I have not bought any energy stocks since last writing
here. The world has remained grossly
oversupplied, to the tune of about 1 million barrels per day. World
inventories are at their highest level in history. Demand grew at 1.9% (1.8 million barrels per
day) for 2015 vs 2014 of which 1.1 million barrels per day of growth was in the
Asia/Pacific region. The remainder of .6
million per day demand growth was spread out fairly evenly across the world.
The biggest driver of Asian growth was China. Motor gasoline demand grew at .2 million
barrels per day as auto sales reached an annual rate of 16.5 million vehicles,
or similar to the US rate of sales. The
key difference is that in the US new vehicles are largely replacing scrapped
vehicles. In China only about 1 million vehicles
were scrapped in 2015, and the rate of growth for the in-use fleet of passenger
vehicles was an incredible 20% annually. India
products demand also grew at about .3 million barrels per day, another strong
driver of the Asian demand growth.
On the supply side, after years of non-opec supply growth driven mainly by the US, non-opec supply growth slowed dramatically over the
course of 2015. US supply growth has finally reversed. The oil rig count stands at 545 according to the december Baker Hughes report, down by about two thirds since peaking in late 2014. Russian growth, which has been a surprise, is also projected to stop next year by IEA. Overall, former Soviet Union exports were roughly flat at about 9 million barrels per day. By the end of the year
non-opec supply was probably contracting.
But this slack was taken up by strong opec supply growth. Saudi Arabia has often been given the credit for OPECs
all-out production, and they certainly are the most influential OPEC member, since they are the only ones who maintain significant spare capacity. But in fact the Saudis have not added much to the glut,
since their own increases in supply have largely been soaked up by increasing
domestic demand. Total exports have
hovered around 8 million barrels per day of crude and products since 2012. Iraq, on the other hand has gone from exporting
around 2 to 2.5 mbd in early 2014, to exporting about 4 mbd in late 2015. Iraq remains a potential source of increased
supply in the long term, but a stretched budget, political instability, and
lack of investment suggest that further production growth may be some years
off. Libya and Iran are the two most
likely growers in 2016. Libya is
producing at less than .5 mbd, compared to their levels of 1.7 mbd before Gadhafi’s
ouster. There are some indications that the fighting there may stop. Iran has lots of spare capacity
ready to come online if sanctions end.
Both areas are also affected by chronic underinvestment, and good grow supply over the longer term under the right conditions.

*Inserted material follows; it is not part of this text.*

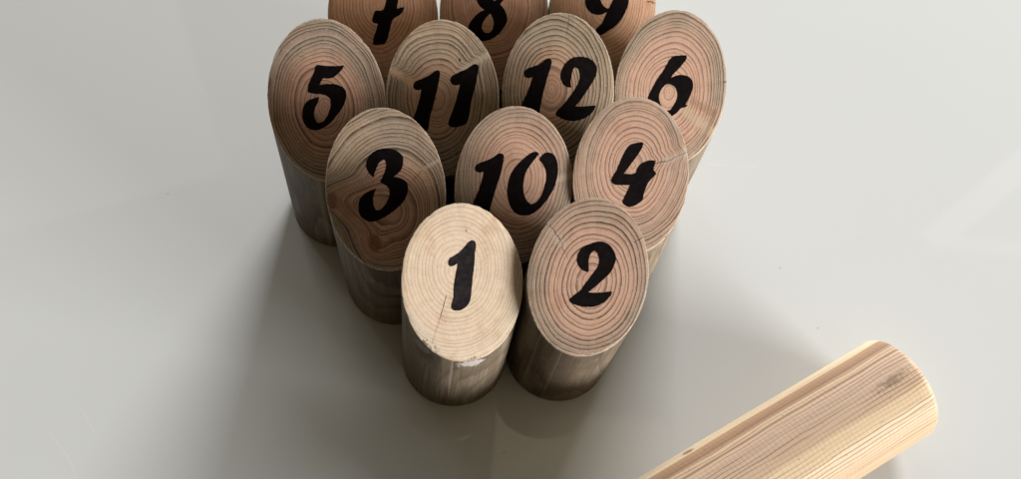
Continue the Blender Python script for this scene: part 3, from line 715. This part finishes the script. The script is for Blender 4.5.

IEA projects continued oversupply until late 2016. Overall, I think there are a lot of reasons
to continue to be pessimistic. In the near term, we can expect a contraction of
supply in the US, but this may well be offset by continued OPEC growth driven
by Libya and Iran in the short term. In
the longer term (3-5 year), these low oil prices will reduce production in
expensive deepwater areas like Gulf of Mexico, Canadian Oil Sands, North Sea,
Offshore West Africa etc. It will also
reduce exploration budgets, which will reduce very long term supply. Demand will continue to grow in the short
term, driven by Asia. But in the longer
term, unlimited demand growth is not a given.
It is still very hard to say what the equilibrium price would be. Given that US tight oil can work fairly well
at $50-60/bbl, I would view this as the upper end of the likely price range
over the next few years.
Key points:
- The world is still oversupplied, although the 1 million barrels per day of oversupply is easing. There is a good chance supply and demand will be in balance at the end of the year (but with unprecedented high inventory levels).
- Large capex budget cuts will lead to significant declines in US on-shore volumes next year, and will result in longer term declines (or at least will prevent growth) in other high-cost areas like Canadian oil sands and deepwater gulf of mexico, north sea, Brazil, West Africa, etc.
- There is still a risk for another big leg down in oil price. One obvious scenario would be Iran exports coming back online with a vengeance. Another, perhaps less likely, would be running up against physical limitations for storage, a scenario put forward by the Venezuelan oil minister.